A sampling of RSO Records releases from the 1970s

Not long afterward, Stigwood diversified into theater production. He began by staging Hair in London’s West End for over five years alongside such other counter-cultural properties as Oh! Calcutta! and The Dirtiest Show in Town, then staging more respectable fare as Pippin and Sweeney Todd and eventually enjoying such Broadway hits as Jesus Christ Superstar and Evita. Stigwood also started producing films with the film adaptation of Hair and then the hit movie of The Who’s rock opera Tommy. His RSO Records featured artists like Eric Clapton and Yvonne Elliman plus soundtrack albums for the motion pictures The Empire Strikes Back and Fame in addition to the films produced by his company RSO Films.
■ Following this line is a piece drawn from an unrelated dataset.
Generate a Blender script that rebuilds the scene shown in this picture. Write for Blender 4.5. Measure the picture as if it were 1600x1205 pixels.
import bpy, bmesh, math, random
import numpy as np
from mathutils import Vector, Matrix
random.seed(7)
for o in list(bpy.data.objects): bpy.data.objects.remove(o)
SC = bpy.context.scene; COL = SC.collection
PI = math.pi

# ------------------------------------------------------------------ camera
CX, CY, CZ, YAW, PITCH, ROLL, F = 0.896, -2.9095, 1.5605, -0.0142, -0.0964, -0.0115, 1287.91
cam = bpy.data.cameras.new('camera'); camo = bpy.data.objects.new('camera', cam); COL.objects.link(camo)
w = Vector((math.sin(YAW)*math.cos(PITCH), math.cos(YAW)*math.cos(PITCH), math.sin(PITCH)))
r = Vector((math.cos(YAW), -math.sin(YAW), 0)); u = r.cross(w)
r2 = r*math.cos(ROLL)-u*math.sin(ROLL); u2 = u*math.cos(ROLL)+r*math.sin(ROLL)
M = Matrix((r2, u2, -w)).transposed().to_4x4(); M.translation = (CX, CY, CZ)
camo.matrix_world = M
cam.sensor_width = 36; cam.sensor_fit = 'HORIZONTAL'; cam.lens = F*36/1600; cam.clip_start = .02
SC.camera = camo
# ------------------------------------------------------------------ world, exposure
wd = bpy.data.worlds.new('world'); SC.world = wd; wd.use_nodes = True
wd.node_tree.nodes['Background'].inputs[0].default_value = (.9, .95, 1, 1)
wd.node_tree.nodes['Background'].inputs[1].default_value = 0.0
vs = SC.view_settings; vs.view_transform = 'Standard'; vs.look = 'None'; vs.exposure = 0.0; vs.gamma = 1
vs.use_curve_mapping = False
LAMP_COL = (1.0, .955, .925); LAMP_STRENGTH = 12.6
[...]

He continued to manage Clapton during the artist’s tumultuous years following the break-up of Cream.

Upon hearing the news of Stigwood’s passing, Clapton wrote on his Facebook page: “Robert Stigwood, A true visionary, and a lovely man, I will miss him….ec”

And as the pop hits dried up for the Bee Gees, and their Atlantic Records producer Arif Mardin steered the group towards the ever-more popular disco-soul sound, Stigwood offered his clients what became the deal of a lifetime: to create the soundtrack album for the disco movie Saturday Night Fever he was producing.

The result was four #1 singles – “How Deep Is Your Love,” “Stayin’ Alive” and “Night Fever” as well as the Yvonne Elliman-sung  “If I Can’t Have You” – on what became the best selling album ever (at the time) that was the soundtrack for a mega-hit movie RSO produced, Saturday Night Fever, in 1977. A year later the film of one of Stigwood’s theatrical productions, Greasestarring Fever lead John Travolta and Olivia Newton-John – brought his film production company another hit.

In a statement to People, Barry Gibb said: “All the success we had was because of Robert Stigwood. On behalf of Linda and our family we wish you god speed. Every time the first of May comes around I will think of you and I will miss your phone call. We shared so many wonderful moments. I will never forget you my dear friend.”

Not everything Stigwood touched turned to gold. His film production of the musical Sgt. Pepper’s Lonely Heart Club Band as a star vehicle for The Bee Gees and Peter Frampton was a notorious financial and creative disaster. He also made such dogs as Moment by Moment with John Travolta and Lily Tomlin, which nearly killed the former’s career, and the Sylvester Stallone-directed Saturday Night Fever sequel Stayin’ Alive that furthered Travolta’s cultural decimation.